At times, you can almost sense a muffled scream trying to escape the page, the unthinkable recognition that memorizing movies and videogame speed-runs and every beat of a standup routine contains only the memory space required to store it—that it builds to nothing, achieves nothing, signifies nothing more than the story of somebody else. That you can watch Raiders of the Lost Ark 100 times, and on the 101st, it won’t reveal a greater truth or build a better you. That the passivity of life via filmstrip exacts no price because it confers no prize. That, maybe, the cold message of becoming a pop-culture savant is realizing that you’ve dedicated your life to the craft of memorizing how it happened to someone else—or as someone else happened to imagine it. That the Comic Book Guy was right to lament, “Oh, I’ve wasted my life.”

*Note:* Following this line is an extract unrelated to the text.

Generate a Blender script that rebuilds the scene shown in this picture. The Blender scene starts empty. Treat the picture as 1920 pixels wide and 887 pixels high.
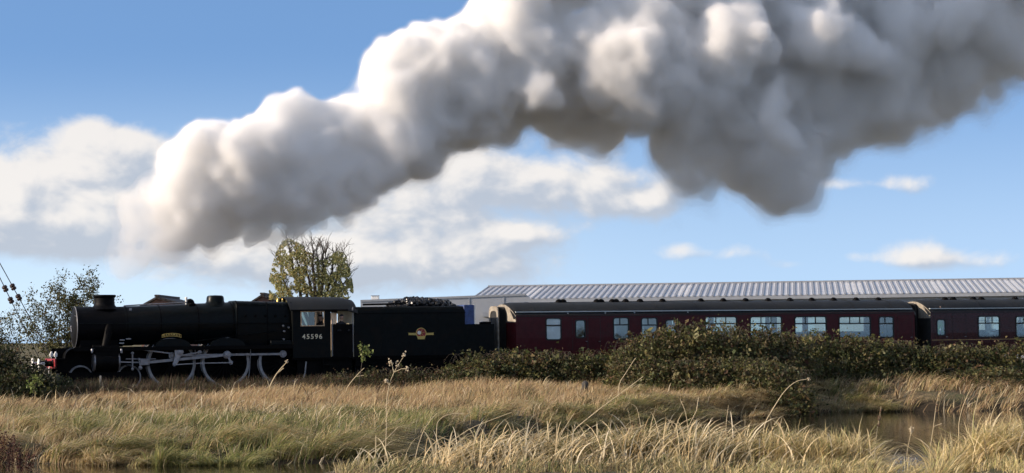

Maybe that’s the seductive—and to those who embrace it—profound appeal of a story like Ready Player One, built on the bones of hundreds of others: that somehow we can construct a scavenger hunt of narrative human significance from everything we’ve already consumed, something every bit as spiritual and whole as a more rigorous study and embrace of the world as it is. Maybe there is a mechanism by which we can collect enough skill and armament and enchantment to ineffably cohere as flesh and spirit, something more sublime than meat networked and spasming with electricity.
Cline just hasn’t watched the movie that explains that part yet, and it’s not his fault. Nobody has.